赤紫地に底白、白筋が入る三英の垂れ咲き中輪花。白色の髄(ずい)と、筋の模様が霓(にじ)色をした葵巴(あおいともえ)の紋を思わせる、との由。

『菖翁花・霓の巴』

『菖翁花・昇竜』
薄紫地に濃紫の脈と、絣(かすり)が入る八重咲きの中輪花。花の終わりに昇天する竜のように、花が三度首を振ると伝えられる。

『花菖蒲花銘』には「六英裏紫同薄色網狂い」とありますが、『花菖培養録』にはちょうど縄をなったような姿の花が描かれているので、現存する花とは違うと考えられるのも無理のないことです。ところが希にこの花形に咲くのです。

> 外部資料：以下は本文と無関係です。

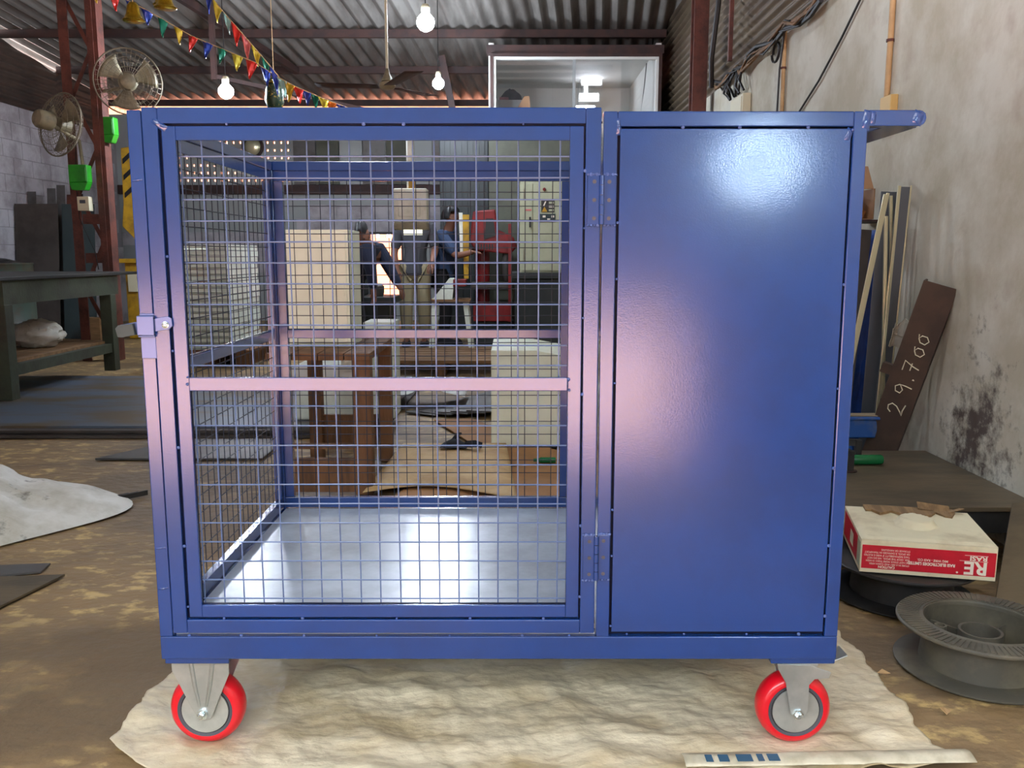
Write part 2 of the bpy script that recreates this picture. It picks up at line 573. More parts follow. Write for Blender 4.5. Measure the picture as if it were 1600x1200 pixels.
# ventilator bars
vt = struct('window_1', G().ring(V0, V1, VZ0, VZ1, 0.03, YB + 0.02, YB + 0.12), 'office_grey')
nx = 20
for i in range(1, nx):
    x = V0 + (V1 - V0) * i / nx
    G().box(x - 0.033, x + 0.033, YB + 0.04, YB + 0.10, VZ0 + 0.03, VZ1 - 0.03).build('bar', 'office_grey', vt)
nz = 7
for i in range(1, nz):
    z = VZ0 + (VZ1 - VZ0) * i / nz
    G().box(V0 + 0.03, V1 - 0.03, YB + 0.03, YB + 0.11, z - 0.036, z + 0.036).build('bar', 'office_grey', vt)
# yard opening: frame, one rail
wd = struct('window_2', G().ring(W0, W1, WZ0, WZ1, 0.03, YB - 0.02, YB + 0.1), 'black_steel')
G().box(W0 + 0.03, W1 - 0.03, YB + 0.0, YB + 0.04, 0.86, 0.90).build('rail', 'black_steel', wd)
# wall across the back yard with a pierced band
yw = struct('yard_wall', G().box(-8, 4, 14.2, 14.4, -0.03, 1.28).box(-8, 4, 14.2, 14.4, 1.5, 3.25), 'pink_wall')
G().box(-8, 4, 14.2, 14.4, 3.25, 4.8).build('upper_storey', 'terracotta', yw)
for i in range(26):
    x = -5.2 + i * 0.2
    G().box(x, x + 0.1, 14.22, 14.38, 1.28, 1.5).build('pier', 'pink_wall', yw)

# roof: ribbed sheets falling towards the back, on purlins
A6 = math.tan(rad(6.0))
def roof_fn(u, v):
    y = -3.0 + 14.65 * v
    s = -8.2 + 12.2 * u
    x = s + A6 * (y - 5.0)
    k = math.sin(s / 0.17 * 2 * math.pi)
    return (x, y, roof_z(y) + 0.03 + 0.028 * k)
struct('ceiling', G().sheet(roof_fn, 580, 4), 'roof_sheet', smooth=True)
for i, y in enumerate((11.36, 9.95, 8.72, 7.2, 5.6, 4.0, 2.4, 0.8, -0.8)):
    o = struct('trim_%d' % (i + 4), G().box(XL - 0.05, XR + 0.08, y - 0.03, y + 0.03, roof_z(y) - 0.10, roof_z(y) - 0.015), 'rust_dark')
# two raking roof struts by the flags and one by the office
struct('trim_13', G().bar((-3.6, 6.9, 3.66), (-2.75, 9.9, 3.3), 0.06, 0.08), 'rust_dark')
struct('trim_14', G().bar((-3.05, 7.6, 3.6), (-3.05, 7.6, 2.75), 0.05, 0.05).bar((-3.05, 7.6, 2.78), (-1.6, 9.4, 2.7), 0.04, 0.04), 'rust_dark')
struct('trim_15', G().bar((-0.85, 9.3, 3.35), (-0.62, 9.3, 2.2), 0.10, 0.08), 'rust_dark')

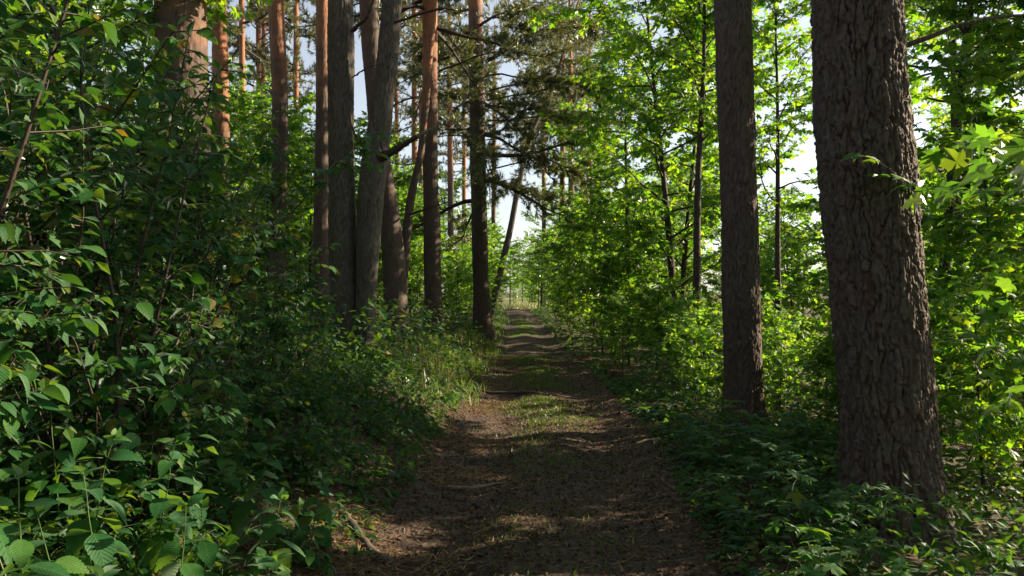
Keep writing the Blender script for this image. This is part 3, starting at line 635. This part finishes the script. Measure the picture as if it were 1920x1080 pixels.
def band(n, keys, xf, y0, y1, label, group, name, smin=.85, smax=1.15, jit=.6, cat='tree', seed=1):
    rg = random.Random(seed)
    for k in range(n):
        y = y0+(y1-y0)*(k+rg.random())/n; a, b = xf(y); x = a+(b-a)*rg.random()
        maple_at(keys[k % len(keys)], x, y, label, group, rg.random()*6.28, rg.uniform(smin, smax), name, cat)
# right of the path
def spots(L, label, group, name, cat='tree'):
    for k, (x, y, key, sc_) in enumerate(L): maple_at(key, x, y, label, group, (k*2.39) % 6.28, sc_, name, cat)
spots([(3.8, 16.4, 'high_a', 1.0), (4.1, 19.5, 'tree_b', 1.15), (4.9, 23.5, 'tree_b', 1.1), (5.6, 18.8, 'high_b', .95), (3.4, 23, 'tree_a', 1.1), (3.2, 27, 'tree_a', .9)], 'tall leafy maple in the dense thicket right of the path', 'maples in the right thicket', 'maple_tree')
spots([(2.75, 11.9, 'sap_d', .5), (2.75, 15.2, 'sap_d', .75), (2.7, 18.4, 'sap_a', .7), (2.4, 21, 'sap_b', .9), (2.5, 24.3, 'sap_a', .9), (2.9, 27.5, 'sap_a', 1), (2.4, 31, 'sap_b', 1), (2.7, 35, 'sap_a', 1), (2.3, 39, 'sap_b', 1), (2.2, 43, 'sap_b', .9), (2.1, 47, 'sap_c', .9), (3.7, 30, 'sap_c', 1), (4.1, 36, 'sap_c', 1.1), (4.2, 42, 'sap_c', 1)],
      'leafy maple sapling lining the right side of the path', 'maple saplings along the right of the path', 'maple_sapling')
spots([(5.4, 28, 'tree_c', .85), (6.5, 33, 'tree_c', .85), (7.5, 27, 'tree_a', .8), (8.5, 38, 'tree_b', .8), (7, 44, 'tree_c', .9)], 'maple at the back of the right thicket near the path end', 'maples behind the right thicket', 'maple_tree')
spots([(5.35, 8.9, 'sap_a', .8), (6.5, 15.2, 'sap_a', .95), (3.75, 9.5, 'sap_d', .5), (5.0, 14.8, 'sap_d', 1), (8.0, 15.8, 'sap_a', 1), (4.3, 8.6, 'sap_d', .85), (5.2, 7.7, 'sap_d', .7), (5.8, 8.8, 'sap_d', .8), (6.9, 10.2, 'sap_b', .7), (7.4, 11.4, 'sap_d', 1), (6.6, 11.9, 'sap_d', .9), (8.6, 12.8, 'sap_b', 1), (4.2, 12.9, 'sap_d', .5), (3.5, 7.0, 'sap_d', .45), (4.3, 6.7, 'sap_d', .5), (4.9, 9.2, 'sap_d', .6), (3.6, 8.7, 'sap_d', .5)], 'backlit maple sapling seen between and behind the two right-hand pines', 'saplings behind the right pines', 'maple_sapling')
spots([(8.3, 14.4, 'high_a', 1.15), (4.3, 12.9, 'open_a', .95), (5.4, 10.2, 'high_a', .9), (7.3, 10.9, 'high_b', .95), (8.2, 17.5, 'open_a', 1.1), (9.8, 17.4, 'tree_c', .85), (9.9, 20, 'tree_c', .8), (12.3, 20.5, 'open_a', 1), (13.2, 25, 'tree_a', .9)], 'loose-crowned maple behind the thickest pine with white sky showing through', 'loose maples at the wood edge', 'maple_tree')
spots([(6.5, 18, 'sap_b', 1), (8, 22, 'sap_b', 1), (10.5, 17.5, 'sap_a', 1), (10.5, 24, 'sap_a', 1), (13, 28, 'sap_c', 1.1), (9, 29, 'sap_a', 1), (11.5, 33, 'sap_c', 1.2), (15, 31, 'tree_c', .9), (15, 24, 'sap_b', 1.1), (18, 30, 'tree_c', 1)], 'bushy maple sapling filling the wood edge far behind the right pines', 'bushy saplings at the wood edge', 'maple_sapling')
spots([(3.75, 6.3, 'sap_d', .7), (4.6, 7.4, 'sap_d', .8), (3.9, 7.9, 'sap_d', .6)], 'young maple growing right of the thickest pine foot', 'young maples beside the thickest pine', 'maple_sapling')
band(14, ['sap_d', 'sap_b'], lambda y: (2.0, 3.2), 15, 48, 'waist-high maple bush crowding the right edge of the path', 'low maple bushes by the path', 'maple_bush', .5, .75, seed=7, cat='bush')
band(14, ['sap_d'], lambda y: (2.4, 4.6), 8.8, 24, 'rounded maple bush in the green slope right of the path', 'maple bushes on the right slope', 'maple_bush', .45, .65, seed=18, cat='bush')
spots([(6.0, 7.8, 'high_a', 1), (8.4, 10.4, 'high_b', 1), (7.0, 4.2, 'high_a', .95), (5.7, 8.5, 'sap_c', 1), (7.8, 8.7, 'tree_c', 1), (6.3, 6.2, 'sap_b', .85)], 'high-crowned maple added for shade, unseen just outside the right edge of the picture', 'unseen shade maples beyond the right picture edge', 'maple_tree')  # unseen trees, added to shade the path and the left shrubs
spots([(4.8, .6, 'tree_a', 1), (6.6, 3, 'tree_c', 1), (-4.8, .4, 'tree_b', 1), (-3.4, -4.5, 'tree_a', 1), (.8, -7, 'tree_b', 1.1), (4.2, -4, 'tree_c', 1), (-6, 3.5, 'tree_a', 1), (-.5, -11, 'tree_b', 1.2)], 'unseen maple added for shade beside or behind the viewpoint, outside the picture', 'unseen shade maples around the viewpoint', 'maple_tree')  # unseen trees, added to hold back sky light from behind the camera
# left of the path, behind the pines
band(34, ['sap_a', 'sap_b', 'sap_c', 'sap_d'], lambda y: (-1.5-.07*y, -2.6-.42*y), 17.5, 46, 'sunlit maple sapling in the undergrowth behind the left pines', 'saplings behind the left pines', 'maple_sapling', seed=9)
band(9, ['tree_c', 'sap_c', 'tree_c'], lambda y: (-.10*y-.8, -.28*y-1), 24, 46, 'taller maple rising behind the left pine trunks', 'taller maples behind the left pines', 'maple_tree', .75, .95, seed=21)
band(12, ['tree_a', 'tree_c'], lambda y: (-6-.1*y, -8-.5*y), 16, 50, 'leafy maple deep in the wood on the left', 'maples deep in the left wood', 'maple_tree', seed=10)
band(14, ['sap_d', 'sap_b', 'sap_d'], lambda y: (-1.1, -2.4), 25.5, 54, 'small maple bush on the left edge of the far path', 'bushes at the left of the far path', 'maple_bush', .6, .9, seed=11, cat='bush')
band(9, ['sap_c', 'tree_c', 'sap_a'], lambda y: (-.46*y-.6, -.72*y-.6), 8.5, 16, 'leafy maple filling the gap behind the left bushes', 'maples behind the left bushes', 'maple_tree', seed=12)
# closing the view at the end of the path
for k, (x, y, key) in enumerate([(-9, 62, 'tree_b'), (-5.5, 58, 'tree_a'), (5.5, 56, 'tree_c'), (8.5, 60, 'tree_b'), (12, 56, 'tree_a'), (-13, 60, 'tree_c'), (4.2, 50, 'sap_c'), (-3.2, 55, 'sap_a'), (3.0, 54, 'sap_b'), (-4.4, 50, 'sap_c'), (2.4, 60, 'sap_a'), (-2.6, 63, 'sap_d'), (1.9, 52, 'open_a'), (-1.9, 47, 'sap_a'), (-1.5, 57, 'sap_d'), (1.9, 66, 'sap_d'), (-1.5, 42, 'sap_b'), (-1.2, 52, 'sap_a'), (1.9, 57, 'sap_b'), (-.2, 70, 'sap_c'), (1.6, 74, 'sap_a'), (-2.2, 74, 'tree_c'), (4, 72, 'tree_c'), (3.4, 66, 'tree_a'), (-3.6, 68, 'tree_a'), (-1.15, 31.2, 'sap_d'), (-1.1, 58, 'sap_d'), (1.5, 62, 'sap_d'), (-3.5, 84, 'sap_b'), (.2, 90, 'sap_d'), (2.4, 92, 'sap_b'), (4.5, 86, 'sap_a'), (-1.8, 96, 'sap_a'), (1.3, 100, 'tree_c'), (-5, 98, 'tree_a')]):
    maple_at(key, x, y, 'distant maple where the path leaves the wood', 'distant maples at the wood end', k*1.7, 1.1)
for k in range(26):
    x = -46+3.6*k+random.uniform(-1, 1)
    maple_at(('tree_a', 'tree_b', 'tree_c')[k % 3], x, 118+random.uniform(-6, 6), 'hazy tree in the row beyond the meadow', 'tree row beyond the meadow', k*2.1, random.uniform(.7, 1.0))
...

十分な八重咲となる花弁の多い花が、咲き始めのごく僅かな時間、時としてこの花形になるのです。菖翁はそれを描いたわけで、図譜の花は満開の姿ではなく、咲きはじめの姿だったのです。

《 日本花菖蒲協会会報24号『現代に残る菖翁花』記:永田敏弘 より 》
『菖翁花・昇竜』(のぼりりゅう)
花が…三度な、首を縦に振るのぢゃ…(こら)

『菖翁花・和田津海』
青紫地に白筋、花柱枝が白の三英の小輪花。和田津海は「海神」。古語で
ワタは「海」を、「ミ」は神を意味する。日本神話「海幸彦・山幸彦」にて現れる「綿津見」が花名呼称。

『花菖蒲花銘』には「三英藤紺青白網」とあります。今日のものもまさにその通りで、その花容は品種名ともよく似合っています。

草丈高い平咲きの中小輪で、弁は小粋に波打ち、丁度「煙夕空」のような群生美の美しい品種です。草勢繁殖共普通ですが、比較的小輪で、悪く言えば存在感が薄いためか、保存する園は少ないようです。

《 仝上 》
『菖翁花・和田津海』
稀少種…イメージは「エアリス」(古代種)

花菖蒲に協会があったとは驚きでしたけど…。

まぁ、あるよね。
会員の皆さん、現在も鋭意活動中。

今回撮れた花は園内栽培中の内の幾つか…ということになります。全部を全部載せることができれば良かったのですけど、未開花のものもあって斯様な有様にてオソマツ様。